*Data to use:*

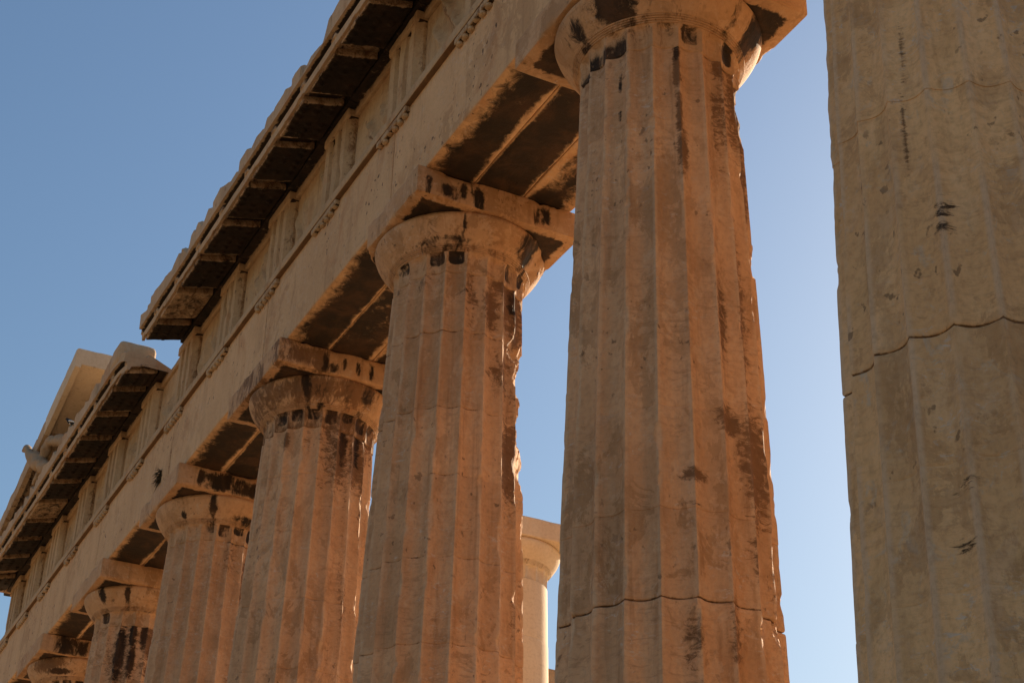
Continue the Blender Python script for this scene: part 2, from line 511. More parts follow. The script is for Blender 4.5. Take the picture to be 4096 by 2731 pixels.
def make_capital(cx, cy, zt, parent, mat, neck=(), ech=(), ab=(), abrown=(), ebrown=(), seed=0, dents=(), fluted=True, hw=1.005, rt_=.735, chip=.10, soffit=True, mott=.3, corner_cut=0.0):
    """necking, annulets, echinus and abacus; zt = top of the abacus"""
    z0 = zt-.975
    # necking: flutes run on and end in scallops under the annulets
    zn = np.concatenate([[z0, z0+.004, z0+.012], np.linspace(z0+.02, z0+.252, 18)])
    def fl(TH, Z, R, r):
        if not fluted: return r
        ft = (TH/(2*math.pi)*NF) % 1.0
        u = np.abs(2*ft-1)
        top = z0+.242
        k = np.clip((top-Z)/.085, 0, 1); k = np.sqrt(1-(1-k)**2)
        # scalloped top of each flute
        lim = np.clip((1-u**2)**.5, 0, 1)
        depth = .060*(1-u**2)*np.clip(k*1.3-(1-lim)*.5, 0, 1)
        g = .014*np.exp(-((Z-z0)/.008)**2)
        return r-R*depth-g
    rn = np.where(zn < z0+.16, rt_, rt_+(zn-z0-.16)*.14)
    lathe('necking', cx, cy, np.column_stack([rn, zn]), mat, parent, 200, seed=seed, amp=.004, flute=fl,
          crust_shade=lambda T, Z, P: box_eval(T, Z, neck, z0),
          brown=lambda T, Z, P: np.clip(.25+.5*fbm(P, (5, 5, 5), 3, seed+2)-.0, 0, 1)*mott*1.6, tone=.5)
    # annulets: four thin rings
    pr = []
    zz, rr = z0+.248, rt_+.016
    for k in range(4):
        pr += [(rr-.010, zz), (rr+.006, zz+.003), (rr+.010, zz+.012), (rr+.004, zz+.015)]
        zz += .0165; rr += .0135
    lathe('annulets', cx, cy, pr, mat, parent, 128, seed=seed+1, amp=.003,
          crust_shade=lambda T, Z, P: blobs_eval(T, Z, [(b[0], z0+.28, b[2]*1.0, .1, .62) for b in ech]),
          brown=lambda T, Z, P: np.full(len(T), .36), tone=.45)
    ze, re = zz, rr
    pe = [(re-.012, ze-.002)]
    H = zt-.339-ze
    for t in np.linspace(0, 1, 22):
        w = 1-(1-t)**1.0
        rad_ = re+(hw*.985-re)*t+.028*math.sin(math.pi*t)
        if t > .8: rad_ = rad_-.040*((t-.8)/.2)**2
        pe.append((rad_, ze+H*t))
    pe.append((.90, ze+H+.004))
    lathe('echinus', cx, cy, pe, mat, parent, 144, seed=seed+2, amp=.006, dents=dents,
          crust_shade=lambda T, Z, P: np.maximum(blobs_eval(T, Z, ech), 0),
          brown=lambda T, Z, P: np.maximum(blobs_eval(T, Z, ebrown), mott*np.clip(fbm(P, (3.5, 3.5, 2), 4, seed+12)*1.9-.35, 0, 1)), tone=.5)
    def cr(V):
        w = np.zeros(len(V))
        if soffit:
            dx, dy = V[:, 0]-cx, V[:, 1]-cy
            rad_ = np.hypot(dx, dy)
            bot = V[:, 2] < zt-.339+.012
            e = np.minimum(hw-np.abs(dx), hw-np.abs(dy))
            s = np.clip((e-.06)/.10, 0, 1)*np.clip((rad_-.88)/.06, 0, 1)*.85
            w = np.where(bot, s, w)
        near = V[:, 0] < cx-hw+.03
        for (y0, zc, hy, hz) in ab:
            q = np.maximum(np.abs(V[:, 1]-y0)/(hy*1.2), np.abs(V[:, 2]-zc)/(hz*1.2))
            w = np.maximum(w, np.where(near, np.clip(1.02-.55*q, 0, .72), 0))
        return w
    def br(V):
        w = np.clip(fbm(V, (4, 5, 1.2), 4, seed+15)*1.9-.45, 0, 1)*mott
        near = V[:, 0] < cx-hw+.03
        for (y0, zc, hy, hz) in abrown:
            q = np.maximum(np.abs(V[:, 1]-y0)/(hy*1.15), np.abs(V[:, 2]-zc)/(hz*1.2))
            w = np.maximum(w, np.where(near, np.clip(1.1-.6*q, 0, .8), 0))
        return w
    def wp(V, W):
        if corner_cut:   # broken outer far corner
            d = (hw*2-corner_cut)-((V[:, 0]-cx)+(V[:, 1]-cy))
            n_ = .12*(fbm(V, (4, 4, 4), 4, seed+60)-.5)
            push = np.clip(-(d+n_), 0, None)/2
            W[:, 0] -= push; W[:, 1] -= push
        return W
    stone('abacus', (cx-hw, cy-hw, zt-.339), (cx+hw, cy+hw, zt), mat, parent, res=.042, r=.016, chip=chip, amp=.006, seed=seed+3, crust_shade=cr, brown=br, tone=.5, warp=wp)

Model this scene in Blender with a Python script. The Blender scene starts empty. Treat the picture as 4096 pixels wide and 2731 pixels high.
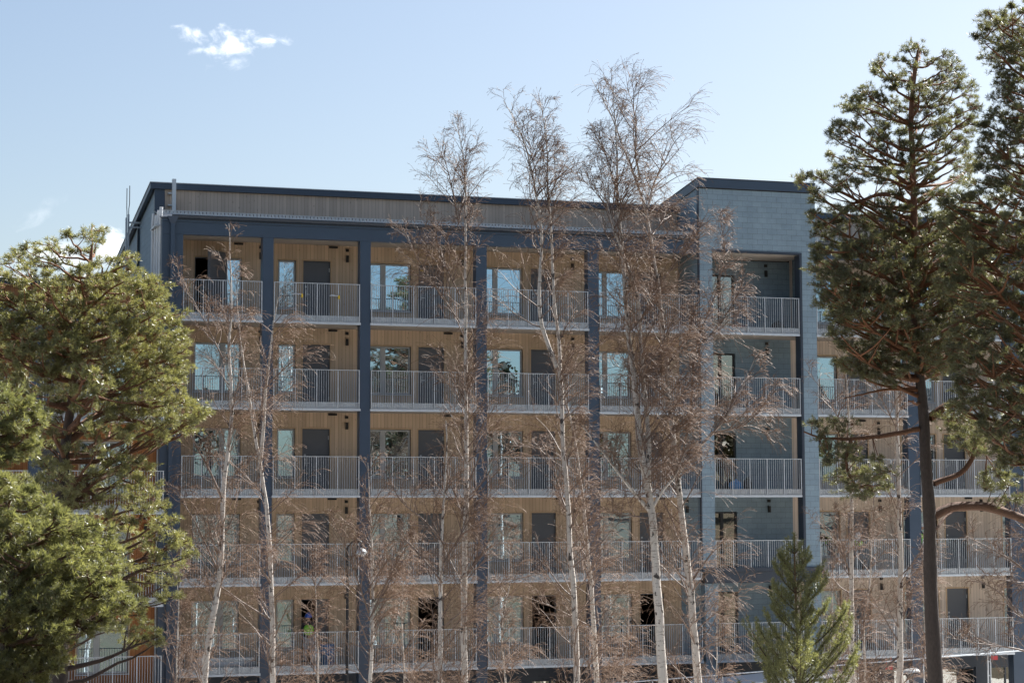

*Short problem:* Extract, word for word, each line from the one that contains "w = np.where(bot, s, w)" through the final line of the data above. Leave the pictures out.

*Complete answer:*
            w = np.where(bot, s, w)
        near = V[:, 0] < cx-hw+.03
        for (y0, zc, hy, hz) in ab:
            q = np.maximum(np.abs(V[:, 1]-y0)/(hy*1.2), np.abs(V[:, 2]-zc)/(hz*1.2))
            w = np.maximum(w, np.where(near, np.clip(1.02-.55*q, 0, .72), 0))
        return w
    def br(V):
        w = np.clip(fbm(V, (4, 5, 1.2), 4, seed+15)*1.9-.45, 0, 1)*mott
        near = V[:, 0] < cx-hw+.03
        for (y0, zc, hy, hz) in abrown:
            q = np.maximum(np.abs(V[:, 1]-y0)/(hy*1.15), np.abs(V[:, 2]-zc)/(hz*1.2))
            w = np.maximum(w, np.where(near, np.clip(1.1-.6*q, 0, .8), 0))
        return w
    def wp(V, W):
        if corner_cut:   # broken outer far corner
            d = (hw*2-corner_cut)-((V[:, 0]-cx)+(V[:, 1]-cy))
            n_ = .12*(fbm(V, (4, 4, 4), 4, seed+60)-.5)
            push = np.clip(-(d+n_), 0, None)/2
            W[:, 0] -= push; W[:, 1] -= push
        return W
    stone('abacus', (cx-hw, cy-hw, zt-.339), (cx+hw, cy+hw, zt), mat, parent, res=.042, r=.016, chip=chip, amp=.006, seed=seed+3, crust_shade=cr, brown=br, tone=.5, warp=wp)

Model this scene in Blender with a Python script. The Blender scene starts empty. Treat the picture as 4096 pixels wide and 2731 pixels high.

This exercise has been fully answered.